INFORMATION SHOWN:

* START *

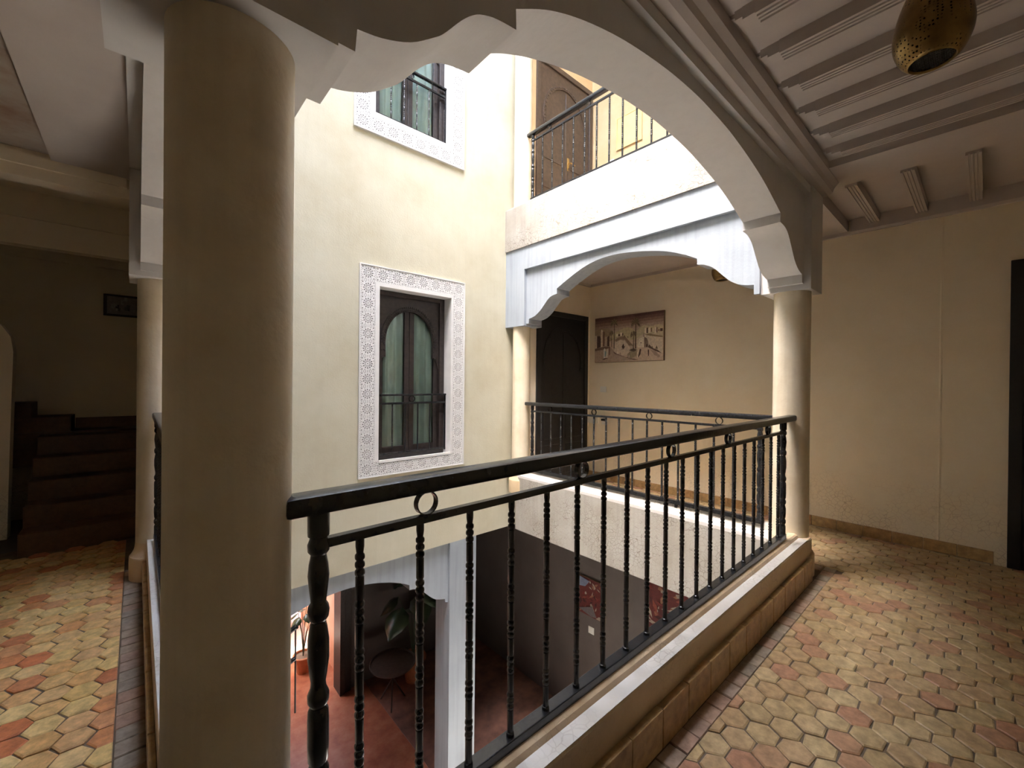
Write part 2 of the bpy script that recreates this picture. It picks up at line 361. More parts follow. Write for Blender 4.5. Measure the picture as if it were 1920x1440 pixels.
# upper storey slabs
mb = MB()
mb.box(XL, XW, YB, 1.10, 3.075, 3.40); mb.box(3.59, XW, 1.10, YE+.1, 3.075, 3.40); mb.box(XL, .27, 1.10, 4.2, 3.075, 3.40)
struct('floor_upper', mb, 'ceil')
mb = MB(); mb.prism([(3.59, 3.075), (3.555, 3.075), (3.555, 3.605), (3.565, 3.615), (3.63, 3.625), (3.66, 3.68), (3.72, 3.68), (3.74, 3.66), (3.85, 3.62), (3.85, 3.40), (3.59, 3.40)], 'y', 1.15, 4.15)
struct('trim_6', mb, 'crackw')
mb = MB(); mb.box(0, 3.9, .85, 1.135, 3.075, 3.64); mb.box(.0, .30, 1.135, 4.15, 3.075, 3.64); struct('trim_7', mb, 'crackw')
# unseen roof, added; its opening and slot shape the daylight
mb = MB()
OX0, OX1, OY0, OY1 = .30, 2.60, 1.10, 3.60       # made-up opening; slot beside it lets the sun graze the upper balcony face
mb.box(XL-.2, XW+.25, YB-.2, OY0, ZR, ZR+.2); mb.box(XL-.2, XW+.25, OY1, 6.8, ZR, ZR+.2)
mb.box(XL-.2, OX0, OY0, OY1, ZR, ZR+.2); mb.box(3.22, XW+.25, OY0, OY1, ZR, ZR+.2)
mb.box(OX1, 3.07, OY0, OY1, ZR, ZR+.2); mb.box(3.07, 3.22, OY0, 1.71, ZR, ZR+.2); mb.box(3.07, 3.22, 3.28, OY1, ZR, ZR+.2)
struct('ceiling_roof_sun_mask', mb, 'white')
mb = MB(); mb.box(-2, 5.3, 6.6, 6.8, -.49, ZR+.2); struct('wall_room_back', mb, 'tan')

# ---- ceilings
mb = MB(); mb.box(XL, XW, YB, .88, CZ, 3.08); mb.box(3.83, XW, .88, YE, 2.86, 3.08); mb.box(-.43, .02, .9, 4.2, 2.84, 3.08); mb.box(3.60, 4.0, YB, .84, 2.915, CZ+.01)
struct('ceiling', mb, 'ceil'); ceil = bpy.data.objects['ceiling']
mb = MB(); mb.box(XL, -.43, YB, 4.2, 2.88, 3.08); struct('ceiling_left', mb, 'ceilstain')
def cornice(pts_axis, name):
    pass
mb = MB()
mb.prism([(.88, ZC), (.80, ZC), (.775, ZC+.02), (.765, ZC+.05), (.74, ZC+.075), (.74, CZ), (.88, CZ)], 'x', -.05, 3.90)
struct('trim_8', mb, 'ceil')
mb = MB()
mb.prism([(XW, ZC), (XW-.035, ZC), (XW-.045, ZC+.02), (XW-.045, CZ), (XW, CZ)], 'y', YB, .86)
mb.prism([(XW, ZC), (XW-.035, ZC), (XW-.035, ZC+.035), (XW, ZC+.035)], 'y', .86, YE)
mb.prism([(YE, ZC), (YE-.035, ZC), (YE-.035, ZC+.035), (YE, ZC+.035)], 'x', 3.83, XW)
struct('trim_9', mb, 'ceil')
# joists: three-groove boards with a carved end
def joist_mesh(L, w=.05, carved=True, hh=.09):
    m = MB()
    sec = [(-.05, 0.09), (-.05, 0.0), (-.034, 0.0), (-.031, .008), (-.022, .008), (-.019, 0), (-.006, 0), (-.003, .008), (.003, .008), (.006, 0), (.019, 0), (.022, .008), (.031, .008), (.034, 0), (.05, 0), (.05, .09)]
    sec = [(p*w/.05, q) for p, q in sec] if w != .05 else sec
    m.prism(sec, 'y', 0.10 if carved else 0, L)
    if not carved: return m.mesh('joist', 'ceil')
    m.prism([(-.030, .012), (.030, .012), (w, .09), (-w, .09)], 'y', .05, .10)
    m.prism([(-.028, .026), (.028, .026), (.04, .09), (-.04, .09)], 'y', .02, .05)
    m.prism([(-.02, .045), (.02, .045), (.03, .09), (-.03, .09)], 'y', 0, .02)
    return m.mesh('joist', 'ceil')
jm = joist_mesh(1.65, .040)
k = 0; x = .38
while x < 3.6:
    o = link(jm, 'joist', ceil, (x, .735, CZ-.06)); o.rotation_euler = (0, 0, PI); x += .3045
jm2 = joist_mesh(1.03, .036, False)
y = .685
while y > YB:
    o = link(jm2, 'joist', ceil, (4.0, y, CZ-.07)); o.rotation_euler = (0, 0, -PI/2); y -= .311

# ---- curbs (low parapets under the railings)
def curb(name, sec, axis, a0, a1, top):
    m = MB(); m.prism(sec, axis, a0, a1); o = struct(name, m, 'crackw'); return o
near_sec = [(.838, -.46), (.838, .270), (.844, .278), (.898, .279), (.904, .299), (.915, .309), (.932, .313), (.955, .311), (.970, .300), (.985, .262), (1.01, .240), (1.055, .228), (1.062, .220), (1.062, -.46)]
m = MB(); m.prism(near_sec, 'x', .13, 3.72); c1 = struct('wall_curb_near', m, 'curb')
m = MB(); m.box(.2, 3.62, .841, .896, .2795, .2815); m.build('ledge', 'curbtop', c1)
def mapsec(f): return [(f(p), q) for p, q in near_sec]
far_sec = mapsec(lambda p: 3.855-(p-.838)*1.143)
m = MB(); m.prism(far_sec, 'y', .98, YE); c2 = struct('wall_curb_far', m, 'crackw')
m = MB(); m.prism([(3.598, .20), (3.598, .2295), (3.672, .238), (3.70, .25), (3.70, .2)], 'y', 1.1, YW); m.build('ledge', 'white', c2)
left_sec = mapsec(lambda p: .055+(p-.838)*1.0)
m = MB(); m.prism(left_sec, 'y', .98, 4.0); c3 = struct('wall_curb_left', m, 'curb')
m = MB(); m.box(.058, .108, 1.05, 3.9, .2795, .2815); m.build('ledge', 'curbtop', c3)
# tile skirting on the curbs
def skirt_mesh(w, h, d): return MB().bbox(-w/2+.0012, w/2-.0012, -d, 0, 0, h, .004).mesh('tile', 'base')
sk = skirt_mesh(.21, .153, .031)
x = .35
while x < 3.62:
    link(sk, 'tile', c1, (x, .838, random.uniform(-.003, .002))); x += .2115
y = 1.2
while y < 3.85:
    o = link(sk, 'tile', c3, (.055, y, random.uniform(-.003, .002))); o.scale = (1, .7, 1); o.rotation_euler = (0, 0, -PI/2); y += .2115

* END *

THE PROBLEM:
Take the material above from its first line through the line holding "mb = MB(); mb.box(-2, 5.3, 6.6, 6.8, -.49, ZR+.2);" and set it down exactly, without the pictures.

EXERCISE OUTPUT:
Write part 2 of the bpy script that recreates this picture. It picks up at line 361. More parts follow. Write for Blender 4.5. Measure the picture as if it were 1920x1440 pixels.
# upper storey slabs
mb = MB()
mb.box(XL, XW, YB, 1.10, 3.075, 3.40); mb.box(3.59, XW, 1.10, YE+.1, 3.075, 3.40); mb.box(XL, .27, 1.10, 4.2, 3.075, 3.40)
struct('floor_upper', mb, 'ceil')
mb = MB(); mb.prism([(3.59, 3.075), (3.555, 3.075), (3.555, 3.605), (3.565, 3.615), (3.63, 3.625), (3.66, 3.68), (3.72, 3.68), (3.74, 3.66), (3.85, 3.62), (3.85, 3.40), (3.59, 3.40)], 'y', 1.15, 4.15)
struct('trim_6', mb, 'crackw')
mb = MB(); mb.box(0, 3.9, .85, 1.135, 3.075, 3.64); mb.box(.0, .30, 1.135, 4.15, 3.075, 3.64); struct('trim_7', mb, 'crackw')
# unseen roof, added; its opening and slot shape the daylight
mb = MB()
OX0, OX1, OY0, OY1 = .30, 2.60, 1.10, 3.60       # made-up opening; slot beside it lets the sun graze the upper balcony face
mb.box(XL-.2, XW+.25, YB-.2, OY0, ZR, ZR+.2); mb.box(XL-.2, XW+.25, OY1, 6.8, ZR, ZR+.2)
mb.box(XL-.2, OX0, OY0, OY1, ZR, ZR+.2); mb.box(3.22, XW+.25, OY0, OY1, ZR, ZR+.2)
mb.box(OX1, 3.07, OY0, OY1, ZR, ZR+.2); mb.box(3.07, 3.22, OY0, 1.71, ZR, ZR+.2); mb.box(3.07, 3.22, 3.28, OY1, ZR, ZR+.2)
struct('ceiling_roof_sun_mask', mb, 'white')
mb = MB(); mb.box(-2, 5.3, 6.6, 6.8, -.49, ZR+.2); struct('wall_room_back', mb, 'tan')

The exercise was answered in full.